Write the data out again, character for character, with no images.

>> BEGIN

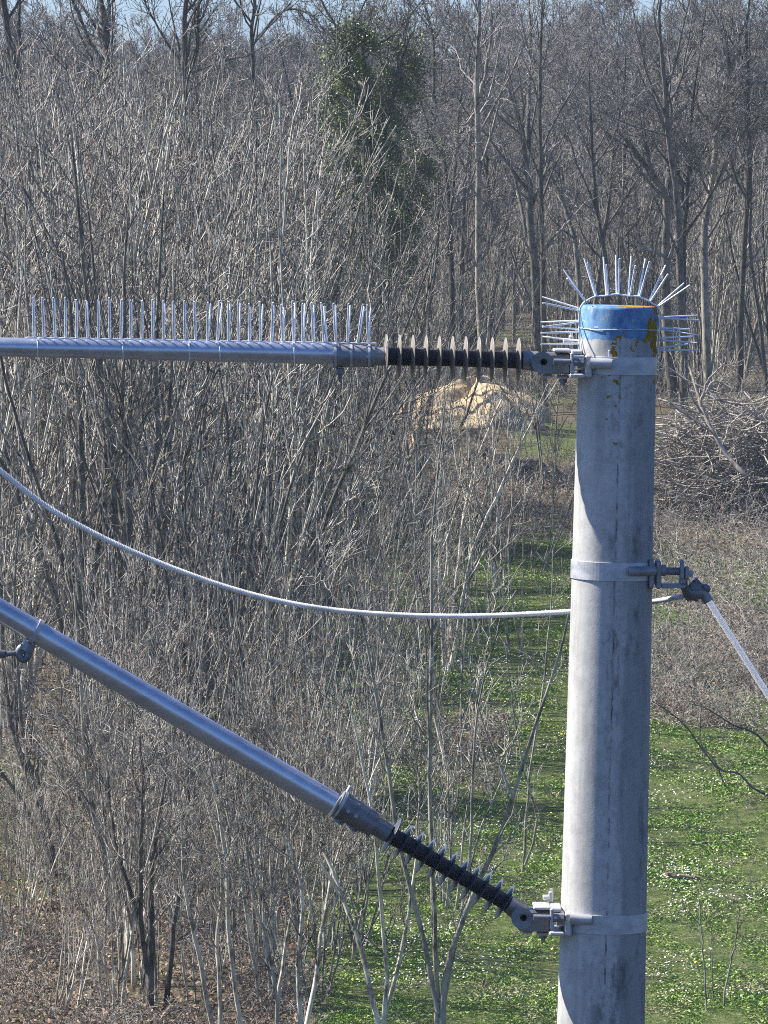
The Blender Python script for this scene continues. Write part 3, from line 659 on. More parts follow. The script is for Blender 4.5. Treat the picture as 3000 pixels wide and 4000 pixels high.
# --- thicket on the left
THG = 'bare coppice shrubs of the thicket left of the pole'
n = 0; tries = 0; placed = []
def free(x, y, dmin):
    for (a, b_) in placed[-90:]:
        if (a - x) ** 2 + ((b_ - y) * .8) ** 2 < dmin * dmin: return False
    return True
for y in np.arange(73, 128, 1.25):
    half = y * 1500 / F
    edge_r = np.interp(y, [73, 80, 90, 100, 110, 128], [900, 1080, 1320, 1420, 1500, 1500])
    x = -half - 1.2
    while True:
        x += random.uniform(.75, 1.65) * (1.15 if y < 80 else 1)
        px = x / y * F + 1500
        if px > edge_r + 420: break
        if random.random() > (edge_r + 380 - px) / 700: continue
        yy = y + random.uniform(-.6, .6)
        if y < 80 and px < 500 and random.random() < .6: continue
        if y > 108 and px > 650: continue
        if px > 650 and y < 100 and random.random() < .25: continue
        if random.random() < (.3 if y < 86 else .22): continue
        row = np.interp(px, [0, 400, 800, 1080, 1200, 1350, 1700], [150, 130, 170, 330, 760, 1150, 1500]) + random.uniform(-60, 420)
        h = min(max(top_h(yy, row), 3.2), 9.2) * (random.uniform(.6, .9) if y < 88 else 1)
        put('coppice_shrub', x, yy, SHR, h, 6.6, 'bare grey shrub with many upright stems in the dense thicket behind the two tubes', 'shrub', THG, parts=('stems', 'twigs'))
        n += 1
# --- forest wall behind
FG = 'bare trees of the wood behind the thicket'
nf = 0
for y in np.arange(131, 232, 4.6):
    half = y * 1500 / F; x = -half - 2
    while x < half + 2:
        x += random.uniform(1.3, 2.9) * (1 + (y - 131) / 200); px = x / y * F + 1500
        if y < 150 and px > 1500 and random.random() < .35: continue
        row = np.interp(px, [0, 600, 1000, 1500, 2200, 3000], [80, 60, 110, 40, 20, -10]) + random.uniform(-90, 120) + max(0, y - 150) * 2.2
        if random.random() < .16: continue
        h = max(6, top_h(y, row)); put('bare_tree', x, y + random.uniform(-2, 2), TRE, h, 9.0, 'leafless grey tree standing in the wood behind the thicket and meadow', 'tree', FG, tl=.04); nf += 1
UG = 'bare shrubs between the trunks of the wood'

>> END

RESULT:
The Blender Python script for this scene continues. Write part 3, from line 659 on. More parts follow. The script is for Blender 4.5. Treat the picture as 3000 pixels wide and 4000 pixels high.
# --- thicket on the left
THG = 'bare coppice shrubs of the thicket left of the pole'
n = 0; tries = 0; placed = []
def free(x, y, dmin):
    for (a, b_) in placed[-90:]:
        if (a - x) ** 2 + ((b_ - y) * .8) ** 2 < dmin * dmin: return False
    return True
for y in np.arange(73, 128, 1.25):
    half = y * 1500 / F
    edge_r = np.interp(y, [73, 80, 90, 100, 110, 128], [900, 1080, 1320, 1420, 1500, 1500])
    x = -half - 1.2
    while True:
        x += random.uniform(.75, 1.65) * (1.15 if y < 80 else 1)
        px = x / y * F + 1500
        if px > edge_r + 420: break
        if random.random() > (edge_r + 380 - px) / 700: continue
        yy = y + random.uniform(-.6, .6)
        if y < 80 and px < 500 and random.random() < .6: continue
        if y > 108 and px > 650: continue
        if px > 650 and y < 100 and random.random() < .25: continue
        if random.random() < (.3 if y < 86 else .22): continue
        row = np.interp(px, [0, 400, 800, 1080, 1200, 1350, 1700], [150, 130, 170, 330, 760, 1150, 1500]) + random.uniform(-60, 420)
        h = min(max(top_h(yy, row), 3.2), 9.2) * (random.uniform(.6, .9) if y < 88 else 1)
        put('coppice_shrub', x, yy, SHR, h, 6.6, 'bare grey shrub with many upright stems in the dense thicket behind the two tubes', 'shrub', THG, parts=('stems', 'twigs'))
        n += 1
# --- forest wall behind
FG = 'bare trees of the wood behind the thicket'
nf = 0
for y in np.arange(131, 232, 4.6):
    half = y * 1500 / F; x = -half - 2
    while x < half + 2:
        x += random.uniform(1.3, 2.9) * (1 + (y - 131) / 200); px = x / y * F + 1500
        if y < 150 and px > 1500 and random.random() < .35: continue
        row = np.interp(px, [0, 600, 1000, 1500, 2200, 3000], [80, 60, 110, 40, 20, -10]) + random.uniform(-90, 120) + max(0, y - 150) * 2.2
        if random.random() < .16: continue
        h = max(6, top_h(y, row)); put('bare_tree', x, y + random.uniform(-2, 2), TRE, h, 9.0, 'leafless grey tree standing in the wood behind the thicket and meadow', 'tree', FG, tl=.04); nf += 1
UG = 'bare shrubs between the trunks of the wood'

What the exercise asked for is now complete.